Assigning Value to Seized Products

          When referring to seized goods, most companies use U.S. dollar or other monetary amounts to quantify their results. These values are somewhat aleatory in nature because it is difficult to place a true value on seized counterfeit products. In a strict sense, the real worth of seized counterfeit products to a client is exactly zero. The client will never sell the counterfeit products or otherwise generate any income from these products. In most cases, it will further cost the client to investigate, press charges and oversee the destruction of the seized products. Therefore the true monetary value of the seized goods is nothing.

          How, then, do companies arrive at the numbers used to describe a seizure? The answer varies from client to client. Some use the average price of a genuine product, which they consider the amount of a sale lost to a counterfeit. Depending on the product, however, this might not reflect the truth. Take, for example, a luxury handbag that sells for US$3,000. Knockoffs of that handbag can be purchased in many parts of the world for less than $100. It is a bit of a stretch, however, to assume that everyone who purchases a counterfeit handbag would have purchased the genuine article if given the chance. That is why some companies assign a percentage of the cost of a genuine product, say 30 percent, when calculating losses attributable to customers buying knockoffs.
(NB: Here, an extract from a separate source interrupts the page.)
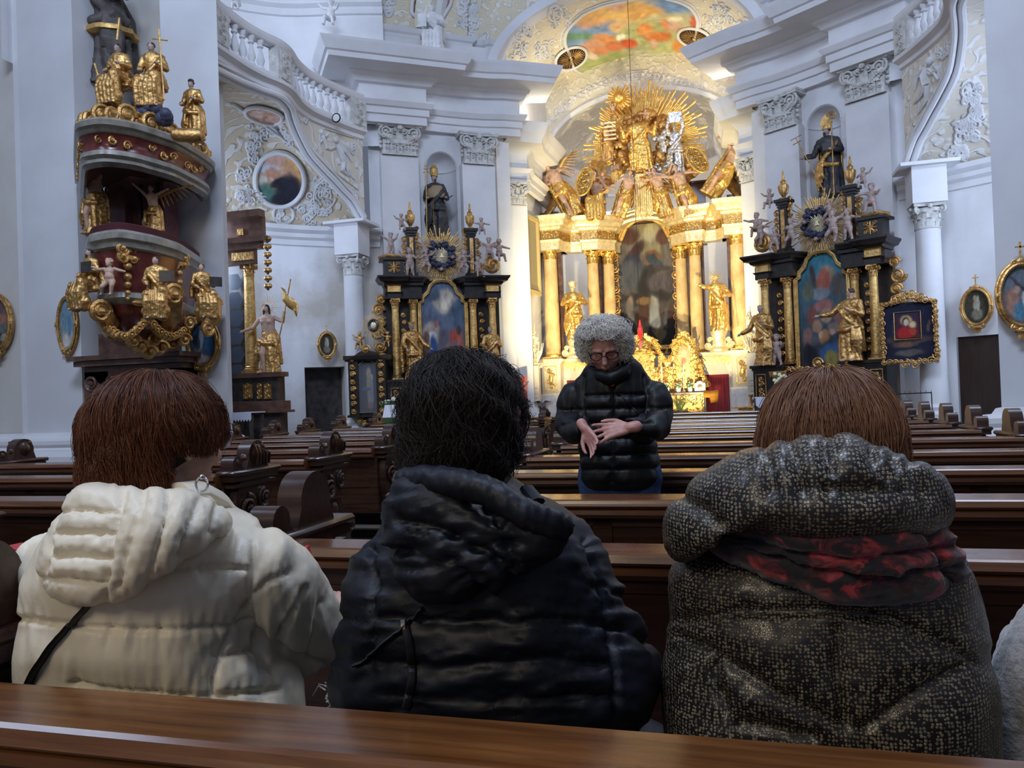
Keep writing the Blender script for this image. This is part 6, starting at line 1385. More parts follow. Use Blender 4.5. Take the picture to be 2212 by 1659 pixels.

           Still other companies assign values based on sales increases seen in the wake of seizures of counterfeits. For example, one of our investigations resulted in the seizure of 15,000 electrical parts. The next month, our client saw sales of that product spike by over US$150,000. Consequently, they assigned a value of $150,000 to the seizure.

          One other point to keep in mind: Intellectual-property investigations are often plagued by the same question that is debated by narcotics departments around the world: Is it better to seize 1 million counterfeit products and arrest nobody, or arrest the number-one counterfeiter in the world but make no seizures?

           Obviously, the correct answer is to seize 1 million counterfeit products and arrest the number-one counterfeiter in the world.